Hay que decirlo sin anestesia: si Iván Cepeda llega a la presidencia, Colombia no solo se encamina hacia el modelo venezolano… se lanza de cabeza. Y lo más preocupante es que Cepeda no tendría ni que cambiar mucho: solo le falta el camuflado para completar el uniforme ideológico que ha vestido toda su vida, el de guerrillero, un traje hecho a la medida del socialismo del siglo XXI.
Porque Cepeda no es un misterio.
Nunca lo ha sido.
Su admiración por las revoluciones fallidas, por los regímenes que terminaron convertidos en dictaduras, por los gobiernos que arrasaron economías enteras, está documentada. Es un libreto repetido: hablan de justicia social y terminan destruyendo cualquier posibilidad de prosperidad; hablan de libertad y terminan criminalizando la disidencia; hablan de igualdad y terminan igualando a la gente… pero en la pobreza.
Ese es el modelo que llevó a Venezuela al colapso.
Ese es el modelo que Cepeda nunca ha condenado con claridad.
Ese es el modelo que algunos colombianos, inexplicablemente, parecen dispuestos a replicar.
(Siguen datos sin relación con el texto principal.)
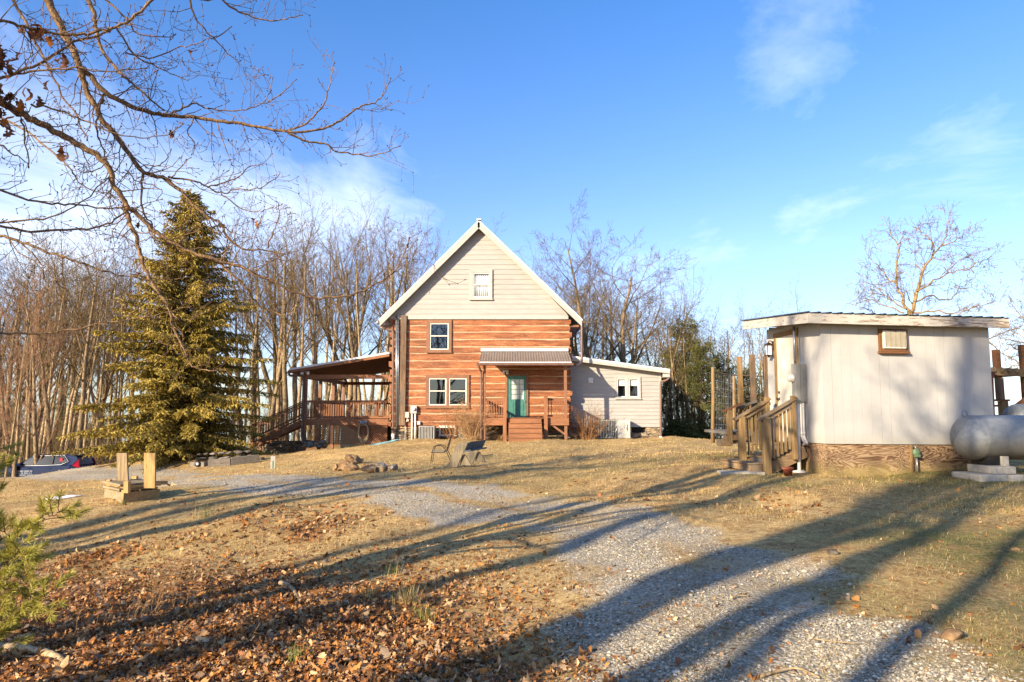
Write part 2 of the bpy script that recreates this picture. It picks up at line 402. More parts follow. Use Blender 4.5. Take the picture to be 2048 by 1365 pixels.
# ------------------------------------------------------------------ sky
def make_world():
    w = bpy.data.worlds.new('World'); SC.world = w; w.use_nodes = True
    w.node_tree.nodes.clear(); t = NT(w.node_tree)
    tc = t.new('ShaderNodeTexCoord'); d = tc.outputs['Generated']
    s = t.sep(d)
    zc = t.math('MAXIMUM', s[2], 0.035)
    cmb = t.new('ShaderNodeCombineXYZ'); t.l.new(s[0], cmb.inputs[0]); t.l.new(s[1], cmb.inputs[1]); t.l.new(zc, cmb.inputs[2])
    sky = t.new('ShaderNodeTexSky', sky_type='NISHITA'); sky.sun_disc = False
    sky.sun_elevation = SUN_EL; sky.sun_rotation = SUN_AZ + math.pi
    sky.air_density = 1.0; sky.dust_density = 0.6; sky.ozone_density = 2.2; sky.altitude = 300
    t.l.new(cmb.outputs[0], sky.inputs[0])
    hs = t.new('ShaderNodeHueSaturation'); hs.inputs['Saturation'].default_value = 1.15; hs.inputs['Value'].default_value = 1.0
    tint = t.mix(1.0, sky.outputs[0], t.ramp(s[2], [(0.0, (.66, .66, .76)), (.10, (.82, .76, .88)), (.22, (1.0, .90, 1.03)), (.6, (.80, .92, 1.12))]), 'MULTIPLY'); t.l.new(tint, hs.inputs['Color'])
    # thin high cloud, laid on a plane above the viewer
    pl = t.new('ShaderNodeVectorMath', operation='DIVIDE'); t.l.new(cmb.outputs[0], pl.inputs[0])
    c3 = t.new('ShaderNodeCombineXYZ'); zz = t.math('ADD', zc, 0.12)
    for i in range(3): t.l.new(zz, c3.inputs[i])
    t.l.new(c3.outputs[0], pl.inputs[1])
    mp = t.new('ShaderNodeMapping'); mp.inputs['Scale'].default_value = (1.0, 0.55, 1.0); mp.inputs['Rotation'].default_value = (0, 0, R(-35)); mp.inputs['Location'].default_value = (3.1, 0.4, 0)
    t.l.new(pl.outputs[0], mp.inputs[0])
    n1 = t.noise(mp.outputs[0], 1.3, 9, 0.62, 0.5)
    def blob(px, py, k, amp):
        a, b, c = ray(px, py); v = Vector((a, b, c)).normalized()
        nd = t.new('ShaderNodeVectorMath', operation='DOT_PRODUCT'); nd.inputs[1].default_value = v; t.l.new(d, nd.inputs[0])
        return t.math('MULTIPLY', t.math('POWER', t.math('MAXIMUM', nd.outputs['Value'], 0.0), k), amp)
    bl = blob(690, 440, 120, 0.25)
    for a in ((260, 470, 110, 0.13), (-40, 400, 90, .13), (1600, 80, 170, 0.22), (1945, 245, 300, 0.20), (150, 600, 60, .10)):
        bl = t.math('ADD', bl, blob(*a))
    cl = t.ramp(t.math('ADD', n1, bl), [(0.57, 0.0), (1.0, 1.0)])
    cl = t.math('MULTIPLY', t.math('MULTIPLY', cl, 0.8), t.ramp(s[2], [(.03, 0.0), (.12, 1.0)]))
    cs = t.new('ShaderNodeMix', data_type='RGBA'); t.l.new(cl, cs.inputs[0]); t.l.new(hs.outputs[0], cs.inputs[6]); cs.inputs[7].default_value = (5.6, 6.0, 6.6, 1)
    bg = t.new('ShaderNodeBackground'); bg.inputs['Strength'].default_value = 0.118; t.l.new(cs.outputs[2], bg.inputs[0])
    o = t.new('ShaderNodeOutputWorld'); t.l.new(bg.outputs[0], o.inputs[0])
make_world()
def log_material():
    m, t = newmat('hewn_log')
    co = t.coord('Object', (0.35, 3, 3)); c0 = t.coord('Object'); cg = t.coord('Object', (0.8, 10, 14))
    n = t.noise(co, 2.2, 8, 0.68, 0.6); g = t.noise(cg, 3, 6, 0.7)
    f = t.math('ADD', t.math('MULTIPLY', n, 0.6), t.math('MULTIPLY', g, 0.4))
    col = t.ramp(f, [(0.36, srgb('#643620')), (0.46, srgb('#7f4b2a')), (0.55, srgb('#99623a')), (0.66, srgb('#b28054'))])
    big = t.noise(t.coord('Object', (0.5, 1, 2.6)), 0.9, 4)
    col = t.mix(1.0, col, t.ramp(big, [(0.34, (0.72, 0.68, 0.66)), (0.62, (1.08, 1.02, 1.0))]), 'MULTIPLY')
    w = t.noise(t.coord('Object', (1.6, 5, 7)), 4.5, 8, 0.75, 0.8)     # flaked finish showing pale wood
    col = t.mix(t.ramp(w, [(0.58, 0.0), (0.65, 0.65)]), col, srgb('#ddb48c'))
    k = t.voro(t.coord('Object', (0.9, 1, 2.4)), 1.6)
    col = t.mix(t.ramp(k, [(0.02, 0.7), (0.07, 0.0)]), col, srgb('#4a1f10'))
    t.out(t.principled(col, 0.6, 0, t.bump(f, 0.6, 0.02), 0.35).outputs[0]); return m
def stone_material(name, cols, scale=5.0, sx=(0.55, 0.55, 1.5)):
    m, t = newmat(name)
    co = t.coord('Object', sx)
    v = t.sep(t.voro(co, scale, 'F1', 'Color')); e = t.voro(co, scale, 'DISTANCE_TO_EDGE', 'Distance')
    n = t.noise(t.coord('Object'), 14, 6, 0.65)
    col = t.ramp(v[0], [(i / (len(cols) - 1), srgb(c)) for i, c in enumerate(cols)])
    col = t.mix(1.0, col, t.ramp(n, [(0.3, (0.65,) * 3), (0.7, (1.1,) * 3)]), 'MULTIPLY')
    j = t.ramp(e, [(0.01, 0.0), (0.06, 1.0)])
    col = t.mix(j, srgb('#3b352c'), col)
    h = t.math('ADD', t.math('MULTIPLY', n, 0.35), j)
    t.out(t.principled(col, 0.9, 0, t.bump(h, 0.8, 0.03), 0.2).outputs[0]); return m
def glass_material(name='window_glass', tc=(0.62, 0.66, 0.66, 1), r0=0.085):
    m, t = newmat(name)
    tr = t.new('ShaderNodeBsdfTransparent'); tr.inputs[0].default_value = tc
    gl = t.new('ShaderNodeBsdfGlossy'); gl.inputs['Roughness'].default_value = 0.015; gl.inputs[0].default_value = (0.9, 0.95, 1, 1)
    nb = t.bump(t.noise(t.coord('Object'), 1.3, 2), 0.05, 0.02); t.l.new(nb, gl.inputs['Normal'])
    lw = t.new('ShaderNodeLayerWeight'); lw.inputs[0].default_value = .5
    mx = t.new('ShaderNodeMixShader'); t.l.new(t.math('ADD', t.math('MULTIPLY', t.math('POWER', lw.outputs['Facing'], 3.0), 0.7), r0, True), mx.inputs[0])
    t.l.new(tr.outputs[0], mx.inputs[1]); t.l.new(gl.outputs[0], mx.inputs[2]); t.out(mx.outputs[0]); return m
MAT['log'] = log_material()
MAT['chink'] = M('chinking', srgb('#b08b6b'), srgb('#c9a786'), ns=9, rough=0.9, bump=0.3)
MAT['siding'] = M('beige_siding', srgb('#98938a'), srgb('#a39e95'), scale=(0.4, 1, 3), ns=4, rough=0.55, bump=0.03, big=0.1)
MAT['siding_trim'] = M('beige_trim', srgb('#9f9a90'), srgb('#aba69c'), ns=5, rough=0.5, bump=0.02, big=0.08)
MAT['roof_white'] = M('white_metal', srgb('#cbc9c4'), srgb('#dcdad6'), ns=3, rough=0.4, bump=0.02, big=0.12)
MAT['roof_porch'] = M('grey_brown_metal', srgb('#6e6258'), srgb('#877b70'), scale=(1, 1, 1), ns=6, rough=0.5, bump=0.03, big=0.2, c3=srgb('#6f5f52'), c3s=5)
MAT['brown_trim'] = M('brown_paint', srgb('#78523a'), srgb('#8a6146'), ns=6, rough=0.55, bump=0.05, big=0.15)
MAT['brown_metal'] = M('brown_gutter', srgb('#5f4638'), srgb('#6f5444'), ns=5, rough=0.45, bump=0.02, big=0.1)
MAT['deck_stain'] = wood('deck_stain', srgb('#7a5036'), srgb('#9c6b47'), 'x', 0.65, big=0.25)
MAT['deck_stain_z'] = wood('deck_stain_upright', srgb('#7a5036'), srgb('#9c6b47'), 'z', 0.65, big=0.25)
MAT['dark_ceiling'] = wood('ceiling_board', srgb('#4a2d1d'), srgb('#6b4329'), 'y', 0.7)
MAT['stone_veneer'] = stone_material('ledge_stone', ['#6b5a45', '#8f7c61', '#a89375', '#7a7064', '#b5a487'], 6.5, (0.5, 0.5, 1.9))
MAT['white_vinyl'] = M('white_vinyl', srgb('#cfc8b8'), srgb('#ddd7c9'), ns=4, rough=0.4, bump=0.0, big=0.05)
MAT['glass'] = glass_material(); MAT['clear_glass'] = glass_material('clear_glass', (.93, .94, .93, 1), .04)
MAT['curtain'] = M('white_curtain', srgb('#d6d2c8'), srgb('#efebe2'), scale=(6, 1, 0.4), ns=3, rough=0.9, bump=0.4, bd=0.02, big=0.0)
MAT['blind'] = M('grey_blind', srgb('#3a3937'), srgb('#4a4845'), ns=4, rough=0.7, bump=0.0)
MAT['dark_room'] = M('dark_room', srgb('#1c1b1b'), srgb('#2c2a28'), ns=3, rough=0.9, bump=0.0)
MAT['door_green'] = M('green_door_paint', srgb('#3c6a5d'), srgb('#4a7f6f'), ns=5, rough=0.4, bump=0.02, big=0.1)
MAT['grey_post'] = wood('weathered_post', srgb('#4e3a2a'), srgb('#8c7258'), 'z', 0.9, c3=srgb('#6d6358'))
MAT['galv'] = M('galvanised', srgb('#8f9498'), srgb('#b3b8bc'), ns=8, rough=0.35, metal=0.7, bump=0.03)
MAT['utility_grey'] = M('utility_grey', srgb('#a9a59c'), srgb('#bbb7ae'), ns=6, rough=0.5, bump=0.02, big=0.1)
MAT['white_pvc'] = M('white_pvc', srgb('#cdc8bd'), srgb('#dcd7cc'), ns=6, rough=0.45, bump=0.02, big=0.12)
MAT['ac_metal'] = M('condenser_grey', srgb('#8b8880'), srgb('#a09d95'), ns=5, rough=0.45, bump=0.02, big=0.12)
MAT['black'] = M('black_plastic', srgb('#161616'), srgb('#242424'), ns=6, rough=0.5, bump=0.02, big=0)
MAT['lens'] = M('lamp_lens', srgb('#c9cdd0'), srgb('#dfe2e4'), ns=5, rough=0.2, bump=0.0, big=0)
MAT['hose_tan'] = M('tan_rubber', srgb('#8f8163'), srgb('#ab9c7c'), ns=9, rough=0.6, bump=0.02)
MAT['hose_blue'] = M('blue_rubber', srgb('#6fa3b0'), srgb('#86b5c0'), ns=9, rough=0.5, bump=0.02)
# ------------------------------------------------------------------ log house
HY = 35.0
def HX(px, Y=HY): return P(px, 825, Y).x
def HZ(py, Y=HY, px=1024): return P(px, py, Y).z
def rect_minus(rects, holes):
    for hx0, hx1, hz0, hz1 in holes:
        out = []
        for x0, x1, z0, z1 in rects:
            if hx1 <= x0 or hx0 >= x1 or hz1 <= z0 or hz0 >= z1: out.append((x0, x1, z0, z1)); continue
            if hx0 > x0: out.append((x0, hx0, z0, z1))
            if hx1 < x1: out.append((hx1, x1, z0, z1))
            a, b = max(x0, hx0), min(x1, hx1)
            if hz0 > z0: out.append((a, b, z0, hz0))
            if hz1 < z1: out.append((a, b, hz1, z1))
        rects = out
    return [r for r in rects if r[1] - r[0] > 0.004 and r[3] - r[2] > 0.004]
def wpx(x0, y0, x1, y1, Y=HY): return (HX(x0, Y), HX(x1, Y), HZ(y1, Y), HZ(y0, Y))
base_z = gz(-2, 35) - 0.25
house = thing('log_house', (HX(957), HY + 4, gz(-2, 36)), 'two storey log house with orange hewn timbers, beige gable and white metal roof', 'house')
XL, XR = HX(783), HX(1140)
BACK = HY + 9.6
openings = {'gable': wpx(945, 547, 979, 595.5), 'up': wpx(858, 647, 896, 700), 'lo1': wpx(857, 757, 892.5, 811), 'lo2': wpx(897.5, 757, 933, 811), 'door': wpx(1015, 752, 1053, 836.5), 'base': wpx(880, 854, 911, 871)}
oplist = list(openings.values())
chy = [639, 652, 664.5, 679, 694, 707, 722.3, 738.4, 753.3, 767, 781.8, 795, 811, 827.6, 843.7, 856]
rl = random.Random(3)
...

Lo verdaderamente absurdo es esa parte del pueblo que, viendo el desastre venezolano —el hambre, el éxodo, la represión, el derrumbe total de una nación— todavía dice: “sí, yo quiero eso aquí”. Como si estuviéramos destinados a tropezar no con la misma piedra, sino con la misma ruina que millones de venezolanos dejaron atrás a pie, cruzando trochas, buscando sobrevivir.
Y claro, si la propuesta es entregar el país a quienes admiran dictaduras, lo mínimo sería que nos preparáramos para un presidente que, si pudiera, llegaría a la posesión en camuflado, listo para convertir la ideología en decreto y el odio en política pública.
Colombia merece algo mejor. Merece sensatez, libertad, oportunidades.
Pero si elegimos a quienes veneran modelos fracasados, entonces sí:
el pueblo habrá escogido comerse la misma mierda que arruinó a Venezuela.
Y después no digan que no se les advirtió.